During one of my interviews recently, I spoke with a wonderfully open elderly woman whose husband had fought in WWII. She told me that he traveled by foot from his village in the Niger Delta, in present day Rivers State, to the port city of Calabar to board a boat for Europe around 1940. As the youngest of many children, going to war was the best opportunity he had of gaining employment. I have read about the million or so African troops who fought in WWII on the side of the Allies. West African soldiers, including many Nigerians, were instrumental in liberating Ethiopia (the only African country to successfully resist colonization) from fascists. I have known that the British offered inducements to subjects in their African colonies to convince them to fight in Europe against Germany, of course in worse conditions and for less pay than their white counterparts.
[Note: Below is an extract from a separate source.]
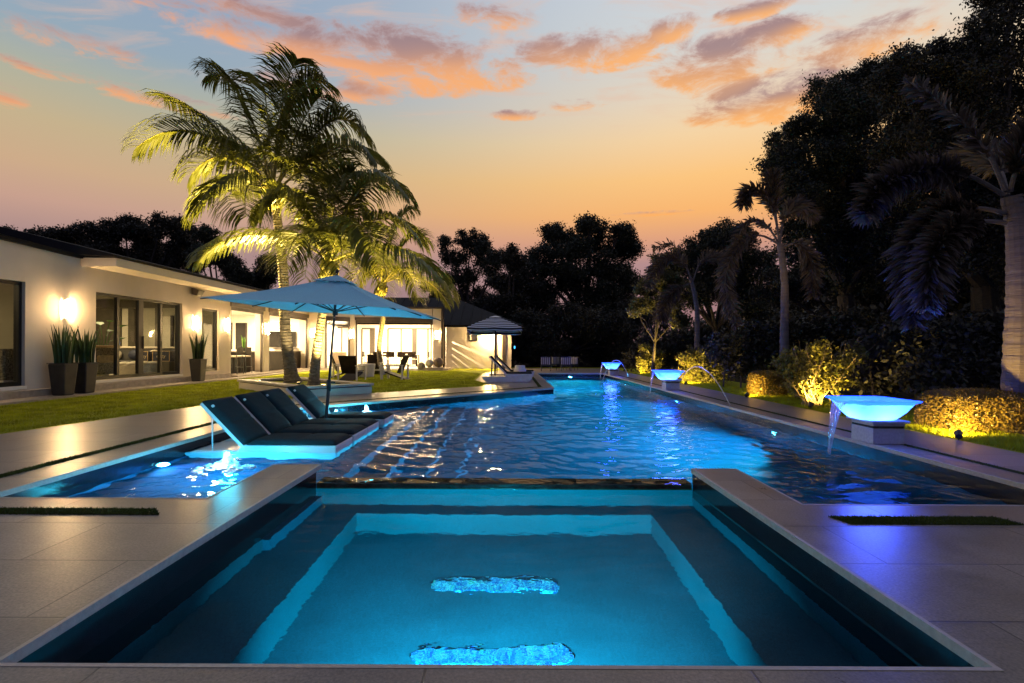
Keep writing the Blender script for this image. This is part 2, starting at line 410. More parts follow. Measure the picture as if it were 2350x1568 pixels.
# ================================================================== SETTING: pool, deck, lawn
POOL = [(-1.96, 5.20), (1.86, 5.20), (2.27, 5.15), (2.27, 3.97), (4.66, 3.97), (4.66, 25.5), (1.34, 25.5), (1.36, 15.92), (-3.79, 10.77), (-4.22, 10.34), (-4.22, 4.06), (-2.40, 4.06), (-2.40, 5.26)]
SPA = [(-1.96, 1.92), (1.86, 1.92), (1.86, 5.2), (-1.96, 5.2)]
HOLE = [(-1.96, 1.92), (1.86, 1.92), (1.86, 5.15), (2.27, 5.15), (2.27, 3.97), (4.66, 3.97), (4.66, 25.5), (1.34, 25.5), (1.36, 15.92), (-3.79, 10.77), (-4.22, 10.34), (-4.22, 4.06), (-2.40, 4.06), (-2.40, 5.26), (-1.96, 5.26)]
DECK = [(-8.2, -3), (-7.0, 6.9), (-6.33, 10.75), (-4.9, 12.45), (-3.63, 13.77), (-.87, 16.4), (-.75, 17.8), (-1.3, 19.5), (-1.3, 25), (-.6, 28.6), (-.6, 32), (6.6, 32), (6.1, 26), (6.0, -3)]
struct(poly_sheet('ground', [(-400, -60), (400, -60), (400, 700), (-400, 700)], [HOLE], -.06, M['earth']))
struct(poly_sheet('lawn', [(-12, -4), (8.6, -4), (8.6, 34), (-12, 34)], [HOLE], -.014, M['turf']))
struct(poly_sheet('pool_deck', DECK, [HOLE], 0.0, M['deck']))

def edge_inset(poly, d):
    """offset a CCW/CW polygon inward by d"""
    n = len(poly); A = sum(poly[i][0]*poly[(i+1) % n][1] - poly[(i+1) % n][0]*poly[i][1] for i in range(n)); sg = 1 if A > 0 else -1
    out = []
    for i in range(n):
        p0, p1, p2 = Vector(poly[i-1]), Vector(poly[i]), Vector(poly[(i+1) % n])
        def nrm(a, b): e = (b-a).normalized(); return Vector((-e.y, e.x))*sg
        n1, n2 = nrm(p0, p1), nrm(p1, p2)
        k = (n1 + n2); k = k / max(.2, (1 + n1.dot(n2)))
        out.append(tuple(p1 + k*d))
    return out
def wall_band(mb, poly, z0, z1, m=0, skip=()):
    n = len(poly); A = sum(poly[i][0]*poly[(i+1) % n][1] - poly[(i+1) % n][0]*poly[i][1] for i in range(n))
    for i in range(n):
        if i in skip: continue
        a, b = poly[i], poly[(i+1) % n]
        q = [(a[0], a[1], z0), (b[0], b[1], z0), (b[0], b[1], z1), (a[0], a[1], z1)]
        mb.add(q, [(3, 2, 1, 0) if A > 0 else (0, 1, 2, 3)], m)
# coping edge (stone nosing), waterline tile, pool walls, floor
WZ, SZ = -.165, -.222
nose = MB(); inn = edge_inset(HOLE, .022)
wall_band(nose, inn, -.045, .0015)
for i in range(len(HOLE)):
    j = (i+1) % len(HOLE)
    a, b, c, d = HOLE[i], HOLE[j], inn[j], inn[i]
    nose.add([(a[0], a[1], .0015), (b[0], b[1], .0015), (c[0], c[1], .0015), (d[0], d[1], .0015)], [(0, 1, 2, 3)])
    nose.add([(a[0], a[1], -.045), (b[0], b[1], -.045), (c[0], c[1], -.045), (d[0], d[1], -.045)], [(3, 2, 1, 0)])
struct(nose.build('pool_coping', M['coping']))
pw = MB()
wall_band(pw, POOL, -.36, -.02, 0, skip=(0,)); wall_band(pw, POOL, -1.55, -.36, 1, skip=(0,))
sw = MB()
wall_band(sw, SPA, -.44, -.02, 0, skip=(2,)); wall_band(sw, SPA, -1.2, -.44, 1, skip=(2,))
sw.add([(-1.96, 5.195, -1.2), (1.86, 5.195, -1.2), (1.86, 5.195, -.235), (-1.96, 5.195, -.235)], [(0, 1, 2, 3)], 1)
struct(pw.build('pool_wall', [M['wtile'], M['plaster']])); struct(sw.build('spa_wall', [M['wtile'], M['spa_plaster']]))
struct(poly_sheet('pool_floor', POOL, [], -1.55, M['plaster'])); struct(poly_sheet('spa_floor', SPA, [], -1.02, M['spa_plaster']))
wr = MB(); wr.box(-1.96, 1.86, 5.2, 5.42, -1.54, -.169); struct(wr.build('spillover_wall', M['weir'], bevel=.008))
# spa benches: plain plaster seat tops, riser colour lightened to mimic the spa light
bn = MB()
def bench(x0, x1, y0, y1, ztop=-.64):
    bn.add([(x0, y0, ztop), (x1, y0, ztop), (x1, y1, ztop), (x0, y1, ztop)], [(0, 1, 2, 3)], 0)
bench(-1.955, -1.47, 1.925, 5.195); bench(1.37, 1.855, 1.925, 5.195); bench(-1.47, 1.37, 4.93, 5.195)
bn.add([(-1.47, 1.925, -1.02), (-1.47, 4.93, -1.02), (-1.47, 4.93, -.64), (-1.47, 1.925, -.64)], [(0, 1, 2, 3)], 1)
bn.add([(1.37, 1.925, -1.02), (1.37, 4.93, -1.02), (1.37, 4.93, -.64), (1.37, 1.925, -.64)], [(3, 2, 1, 0)], 1)
bn.add([(-1.47, 4.93, -1.02), (1.37, 4.93, -1.02), (1.37, 4.93, -.64), (-1.47, 4.93, -.64)], [(0, 1, 2, 3)], 1)
struct(bn.build('spa_bench', [M['spa_plaster'], M['spa_riser_lit']]))
# tanning ledge and steps of the big pool
lg = MB(); lg.box(-4.21, -1.9, 4.07, 10.35, -1.54, -.44)
lg.prism([(-4.21, 10.35), (-1.9, 10.35), (-1.9, 12.6), (-3.75, 10.76)], 'z', -1.54, -.44)
for k, z in enumerate((-.72, -1.0, -1.27)):
    lg.box(-1.9 + .4*k, -1.5 + .4*k, 5.45, 12.9 + .4*k, -1.54, z)
struct(lg.build('tanning_ledge', M['plaster']))

# water
def in_poly(px, py, poly):
    inside = np.zeros(px.shape, bool); n = len(poly); j = n-1
    for i in range(n):
        xi, yi = poly[i]; xj, yj = poly[j]
        c = ((yi > py) != (yj > py)) & (px < (xj-xi)*(py-yi)/(yj-yi+1e-12)+xi); inside ^= c; j = i
    return inside
def water(name, poly, z, step, waves, slope, lam, mat, label_kind='structure', seed=1, calm=None):
    r = np.random.default_rng(seed)
    P = np.array(poly); x0, y0 = P.min(0) - step; x1, y1 = P.max(0) + step
    nx, ny = int((x1-x0)/step)+2, int((y1-y0)/step)+2
    X, Y = np.meshgrid(x0 + step*np.arange(nx), y0 + step*np.arange(ny))
    Z = np.zeros_like(X)
    wx = X + .25*np.sin(.9*Y+.3) + .15*np.sin(2.1*X+1.7*Y); wy = Y + .25*np.sin(.8*X+1.1) + .12*np.sin(2.6*X-1.3*Y)
    for i in range(waves):
        l = lam[0]*(lam[1]/lam[0])**r.random(); k = 2*PI/l; th = r.normal(PI/2, .75); ph = r.random()*2*PI
        a = slope*math.sqrt(2/waves)/k
        ps = k*(math.cos(th)*wx + math.sin(th)*wy) + ph
        Z += a*(np.sin(ps) - .22*np.cos(2*ps))
    env = .65 + .35*np.sin(.7*X+.4*Y+1)*np.sin(.5*Y-.3*X)
    Z *= env
    if calm is not None: Z *= calm(X, Y)
    V = np.stack([X, Y, Z + z], -1).reshape(-1, 3)
    ins = in_poly(X, Y, poly); cell = ins[:-1, :-1] | ins[1:, :-1] | ins[:-1, 1:] | ins[1:, 1:]
    idx = np.arange(nx*ny).reshape(ny, nx)
    F = np.stack([idx[:-1, :-1], idx[:-1, 1:], idx[1:, 1:], idx[1:, :-1]], -1)[cell]
    used, inv = np.unique(F, return_inverse=True)
    return mesh_object(name, V[used], inv.reshape(F.shape), mat, smooth=True)
WPOOL = [(-1.96, 5.21), (1.86, 5.21)] + POOL[2:]
struct(water('pool_water', WPOOL, WZ, .032, 130, .17, (.11, .62), M['pool_water'], seed=3))
struct(water('spa_water', [(-1.95, 1.93), (1.85, 1.93), (1.85, 5.17), (-1.95, 5.17)], SZ, .025, 50, .032, (.10, .45), M['spa_water'], seed=5))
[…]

However, I was surprised when the widow told me that her late husband fought on the side of Hitler. I reworded the question several times and she seemed certain that he had been employed by the Germans during WWII. Perhaps she is confused, as she was just a child during the war, but if she isn’t, then that is very intriguing. I have done some follow up reading and found that Nazi violence was directly almost totally against Jews and gypsies and less against Blacks in Europe. Although Nazi doctrine indeed preached the inferiority of Blacks, they were not enough of a political or economic threat to merit the systematic killing that Jews suffered. So, perhaps the utility of African troops would have justified their employment by Nazi Germany? For a politically conscientious Nigerian soldier, a German victory may have seemed to be a way to weaken Britain, thus increasing the chances of Nigerian independence.

Regardless of which side they fought on, engagement in WWII changed the way most African soldiers viewed their nation and the balance of world power. After the war, they received little compensation or thanks for their service to their European colonizers. This disillusionment combined with their new understanding that their colonial rulers, whether British, French, Portuguese, were not all-powerful. These African men had traveled the world, sometimes fought alongside white comrades, and their political consciousness had changed. They had a deserved sense of entitlement to their own freedom. They would not return home and accept the oppression of colonial rule. The golden year of independence for British colonies, 1960, followed fifteen years after the end of the war.

Here are some of the photos that the widow shared with me.  In the group photo you will see that the seven white men seated in front have kept their hats on, which I presume is a sign of their authority since the others have their caps off.  I am interested in the African sitting in front just to the right of the white men, as he is the only black with his hat still on.  I wonder what his rank was. The date written on this back of this photo was September 6, 1945. The truce was signed on September 2, so presumably this is a photo taken just before soldiers were sent home.

Although it is very blurry, the eight African soldiers in this other photo below were the troops who fought with her husband, who is on the bottom right.

I am not a historian, so can anyone with a stronger background in this history offer any information on the possibility of Africans fighting for the Axis Powers?